### DATA EXTRACT
------------------------------------------------------------------------

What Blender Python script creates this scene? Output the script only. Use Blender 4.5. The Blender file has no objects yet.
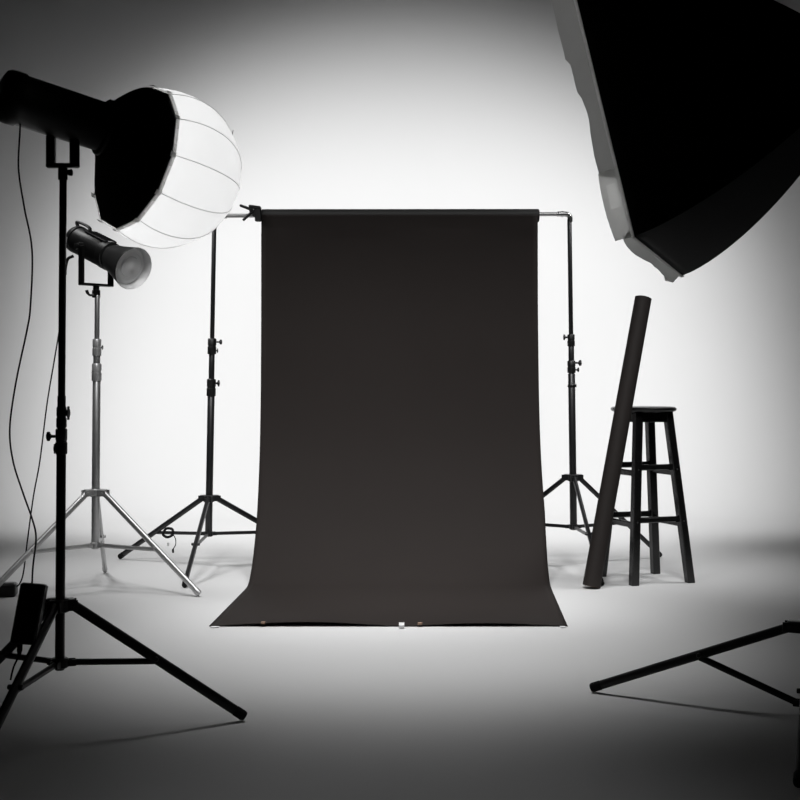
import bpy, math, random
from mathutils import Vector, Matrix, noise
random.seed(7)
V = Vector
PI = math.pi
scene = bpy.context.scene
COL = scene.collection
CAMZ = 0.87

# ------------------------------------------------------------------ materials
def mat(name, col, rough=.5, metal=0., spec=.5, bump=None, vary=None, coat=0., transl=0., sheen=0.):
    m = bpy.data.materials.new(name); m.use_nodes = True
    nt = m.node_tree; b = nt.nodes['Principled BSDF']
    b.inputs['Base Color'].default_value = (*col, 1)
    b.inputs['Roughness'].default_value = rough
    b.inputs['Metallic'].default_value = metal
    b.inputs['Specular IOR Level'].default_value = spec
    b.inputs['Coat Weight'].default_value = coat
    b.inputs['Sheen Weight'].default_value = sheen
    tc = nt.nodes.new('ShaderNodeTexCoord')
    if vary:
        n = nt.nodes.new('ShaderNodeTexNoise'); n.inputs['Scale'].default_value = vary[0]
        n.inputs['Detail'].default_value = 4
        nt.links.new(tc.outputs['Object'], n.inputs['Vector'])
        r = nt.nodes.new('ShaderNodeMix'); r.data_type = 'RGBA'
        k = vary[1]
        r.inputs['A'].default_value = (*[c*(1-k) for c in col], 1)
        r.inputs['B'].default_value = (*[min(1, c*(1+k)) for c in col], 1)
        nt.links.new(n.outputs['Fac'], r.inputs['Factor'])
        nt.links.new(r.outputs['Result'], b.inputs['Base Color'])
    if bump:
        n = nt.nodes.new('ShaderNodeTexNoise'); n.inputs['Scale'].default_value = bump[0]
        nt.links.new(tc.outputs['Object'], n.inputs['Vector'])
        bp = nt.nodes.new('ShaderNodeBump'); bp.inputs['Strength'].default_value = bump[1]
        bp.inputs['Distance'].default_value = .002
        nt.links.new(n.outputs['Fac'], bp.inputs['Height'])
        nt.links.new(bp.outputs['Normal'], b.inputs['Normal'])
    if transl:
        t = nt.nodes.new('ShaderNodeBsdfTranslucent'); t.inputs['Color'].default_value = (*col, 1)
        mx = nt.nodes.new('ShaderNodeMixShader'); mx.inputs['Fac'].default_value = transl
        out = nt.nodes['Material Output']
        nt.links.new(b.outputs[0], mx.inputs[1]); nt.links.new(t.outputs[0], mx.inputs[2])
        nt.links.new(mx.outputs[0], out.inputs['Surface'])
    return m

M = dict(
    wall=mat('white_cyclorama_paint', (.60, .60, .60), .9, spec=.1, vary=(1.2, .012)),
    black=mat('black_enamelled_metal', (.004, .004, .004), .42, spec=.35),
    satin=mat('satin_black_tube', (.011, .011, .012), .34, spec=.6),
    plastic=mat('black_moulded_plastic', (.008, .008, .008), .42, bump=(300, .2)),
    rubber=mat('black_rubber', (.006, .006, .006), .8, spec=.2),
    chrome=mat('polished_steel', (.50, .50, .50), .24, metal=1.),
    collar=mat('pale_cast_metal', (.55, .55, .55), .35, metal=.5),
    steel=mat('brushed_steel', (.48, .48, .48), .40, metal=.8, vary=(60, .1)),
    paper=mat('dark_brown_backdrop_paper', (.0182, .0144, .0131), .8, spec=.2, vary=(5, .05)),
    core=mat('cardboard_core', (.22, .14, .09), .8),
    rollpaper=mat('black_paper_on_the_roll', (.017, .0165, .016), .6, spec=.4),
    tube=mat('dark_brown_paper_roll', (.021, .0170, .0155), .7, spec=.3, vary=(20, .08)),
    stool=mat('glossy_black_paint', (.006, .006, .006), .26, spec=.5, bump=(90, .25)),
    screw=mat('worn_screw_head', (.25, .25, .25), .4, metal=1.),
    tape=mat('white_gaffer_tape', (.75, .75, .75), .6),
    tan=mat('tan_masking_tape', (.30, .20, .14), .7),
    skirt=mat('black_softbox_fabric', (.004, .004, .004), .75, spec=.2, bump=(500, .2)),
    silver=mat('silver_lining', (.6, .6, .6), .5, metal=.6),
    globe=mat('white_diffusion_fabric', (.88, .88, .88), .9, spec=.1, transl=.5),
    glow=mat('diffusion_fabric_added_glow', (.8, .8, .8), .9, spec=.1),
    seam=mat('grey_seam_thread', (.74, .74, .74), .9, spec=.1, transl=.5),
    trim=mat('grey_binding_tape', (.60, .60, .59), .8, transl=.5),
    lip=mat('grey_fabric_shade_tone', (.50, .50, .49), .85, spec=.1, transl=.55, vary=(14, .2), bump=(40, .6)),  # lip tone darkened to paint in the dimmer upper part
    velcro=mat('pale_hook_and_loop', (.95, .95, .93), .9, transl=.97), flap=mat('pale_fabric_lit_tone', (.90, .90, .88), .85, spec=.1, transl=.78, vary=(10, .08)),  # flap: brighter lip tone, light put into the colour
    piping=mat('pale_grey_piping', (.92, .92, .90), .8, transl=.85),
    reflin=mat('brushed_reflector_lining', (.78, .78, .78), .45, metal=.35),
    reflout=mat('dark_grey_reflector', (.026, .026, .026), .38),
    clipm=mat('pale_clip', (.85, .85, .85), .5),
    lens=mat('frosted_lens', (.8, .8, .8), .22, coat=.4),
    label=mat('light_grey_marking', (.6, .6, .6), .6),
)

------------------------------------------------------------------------

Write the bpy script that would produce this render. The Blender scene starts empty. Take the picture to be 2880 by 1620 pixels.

------------------------------------------------------------------------

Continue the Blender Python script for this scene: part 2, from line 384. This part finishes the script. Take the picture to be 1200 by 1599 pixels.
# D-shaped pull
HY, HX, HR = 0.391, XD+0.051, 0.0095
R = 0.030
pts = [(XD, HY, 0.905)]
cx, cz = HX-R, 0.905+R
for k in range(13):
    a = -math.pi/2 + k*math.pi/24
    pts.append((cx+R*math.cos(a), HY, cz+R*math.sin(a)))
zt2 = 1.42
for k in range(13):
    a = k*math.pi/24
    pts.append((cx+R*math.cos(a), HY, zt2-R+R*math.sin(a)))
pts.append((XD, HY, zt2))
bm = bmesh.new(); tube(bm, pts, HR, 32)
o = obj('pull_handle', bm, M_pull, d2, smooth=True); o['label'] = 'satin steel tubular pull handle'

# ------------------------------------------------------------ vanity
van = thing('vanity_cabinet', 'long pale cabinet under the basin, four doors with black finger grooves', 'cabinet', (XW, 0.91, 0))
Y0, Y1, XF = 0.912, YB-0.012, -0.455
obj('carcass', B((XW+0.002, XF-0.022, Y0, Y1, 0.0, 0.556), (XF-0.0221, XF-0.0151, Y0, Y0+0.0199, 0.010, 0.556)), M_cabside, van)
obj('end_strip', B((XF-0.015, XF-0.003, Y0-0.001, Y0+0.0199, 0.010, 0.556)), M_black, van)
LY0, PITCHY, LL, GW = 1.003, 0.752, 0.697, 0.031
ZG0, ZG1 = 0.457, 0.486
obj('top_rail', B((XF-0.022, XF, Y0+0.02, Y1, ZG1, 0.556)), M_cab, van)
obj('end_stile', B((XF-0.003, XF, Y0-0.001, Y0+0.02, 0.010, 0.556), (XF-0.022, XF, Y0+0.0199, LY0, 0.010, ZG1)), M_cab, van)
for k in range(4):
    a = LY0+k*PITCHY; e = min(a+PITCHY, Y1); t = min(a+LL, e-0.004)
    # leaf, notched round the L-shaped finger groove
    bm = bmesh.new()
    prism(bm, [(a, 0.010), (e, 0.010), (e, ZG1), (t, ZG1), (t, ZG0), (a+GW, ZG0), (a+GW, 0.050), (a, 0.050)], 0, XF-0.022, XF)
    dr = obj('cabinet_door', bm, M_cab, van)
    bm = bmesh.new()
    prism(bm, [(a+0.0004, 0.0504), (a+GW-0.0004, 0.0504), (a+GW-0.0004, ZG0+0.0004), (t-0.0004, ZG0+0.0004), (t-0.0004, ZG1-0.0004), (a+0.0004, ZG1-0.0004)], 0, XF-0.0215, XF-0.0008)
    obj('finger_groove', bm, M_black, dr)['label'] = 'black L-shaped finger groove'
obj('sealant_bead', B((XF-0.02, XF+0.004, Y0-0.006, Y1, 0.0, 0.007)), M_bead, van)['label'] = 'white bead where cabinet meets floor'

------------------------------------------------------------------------

### REQUIRED WORK
Exactly the lines from the one with "What Blender Python" through the one with "CAMZ = 0.87" are to be reproduced, and no pictures with them.

### TASK RESPONSE
What Blender Python script creates this scene? Output the script only. Use Blender 4.5. The Blender file has no objects yet.
import bpy, math, random
from mathutils import Vector, Matrix, noise
random.seed(7)
V = Vector
PI = math.pi
scene = bpy.context.scene
COL = scene.collection
CAMZ = 0.87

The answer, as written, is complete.